If you want a counterpoint example of a subtle examination of the themes that an alienating world should make love impossible, but ideally humanity can bridge that gap, look only to films such as "Here Comes Mr. Jordon" and "A Matter of Life and Death." The greatest alienating force, death, is overcome in both films by the tenacity of human endeavor. The main characters are literally unable to live in the modern world. And yes, it's significant both films were in the World War II era, just as it's significant that L'Avventura, Shane and Naked Spur all come from the Beat era (when Boomers came of age). Both eras felt extreme alienation, and both dealt with it in fascinating different ways.
My question is, are you elevating L'Avventura because the film is more difficult or for the quality of it's themes and filmmaking? Or does the 'otherness' of the filmmaking elevate it? I ask because there is a high critical value placed on both 'otherness' and perceived difficulty in accessing a work. and conversely, a low critical value is placed on more accessible work--
Brokeback Mountain and
Crash are excellent examples of this dichotomy. I would venture that the quality of the themes and filmmaking of the Hollywood examples I cited are equal to that of the art films, such as L'Avventura--as much as apples and oranges can ever be equal.

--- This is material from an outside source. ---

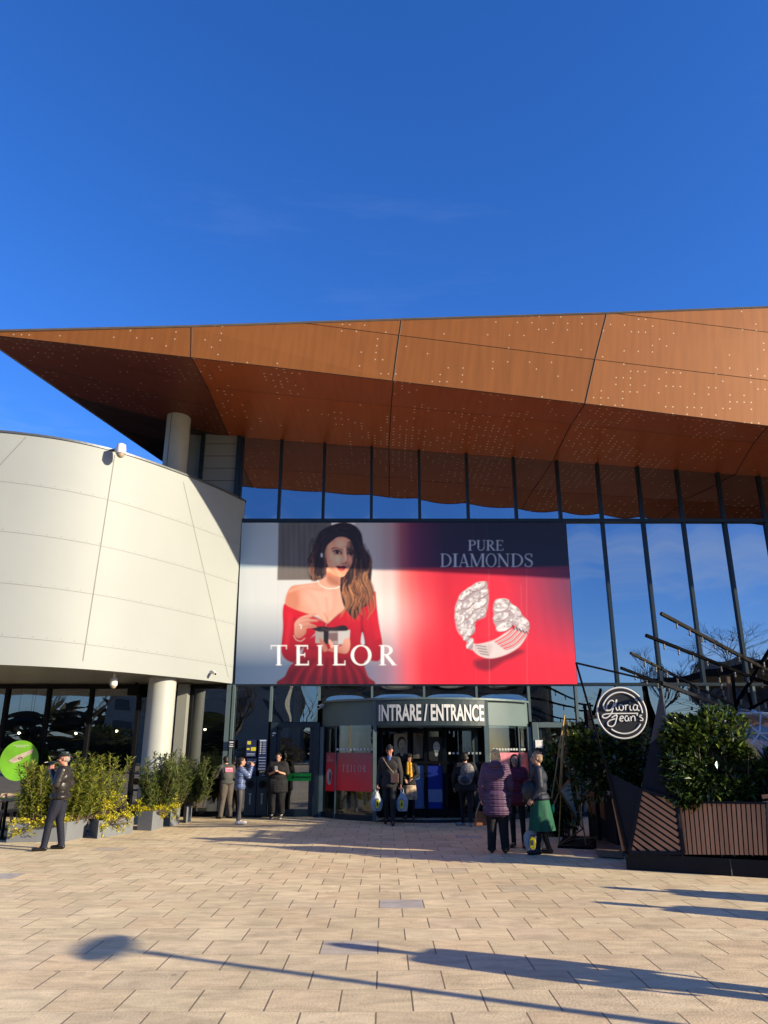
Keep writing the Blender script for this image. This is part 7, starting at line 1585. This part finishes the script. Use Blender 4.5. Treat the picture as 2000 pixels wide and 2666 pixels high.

I love well made architectural films, such as Ozu's
I was Born But or Mizoguchi's
Sisters of Gion. I also love the films where the architectural aspects of objective correlative are combined with a system of suture for maximum impact, such as
Battleship Potemkin and
Earth. I take exception to an artist who focuses on one concept and whose films require the audience to do all the heavy lifting themselves. Noone here wants to be spoonfed, that's not what I'm getting at. Audiences want for a little bit of direction, leaving everyone wandering without a map is not appreciated. Alan Ladd can't rejoin society because who he is and what he does (and has done) is anathema to the society he longs to join. His identity is alienation and he would have to destroy himself (die) to change that. George Stevens shows us that with cinematic architecture, with dialogue, dopplegangers, plot progression, character development and interaction. He's not spoonfeeding us so complex a concept, but he's giving us all the nudges we need to get there consciously and / or subconsciously. And he didn't limit himself to express this Only through Architecture, and I think his exploration of the impossibility of llove and living in the modern world to be the more effective variant because it generates a meta understanding of the themes on multiple levels, rather than generating a somewhat distant and analytical intellectual understanding encouraged by Antonioni. In my mind the comparison is clear, the hollywood example is freeing while the art example is constricting.
Well you went and got me riled anyway. Seth/Brook/Lew, I'd love to hear their thoughts on this. I should have been asleep long ago.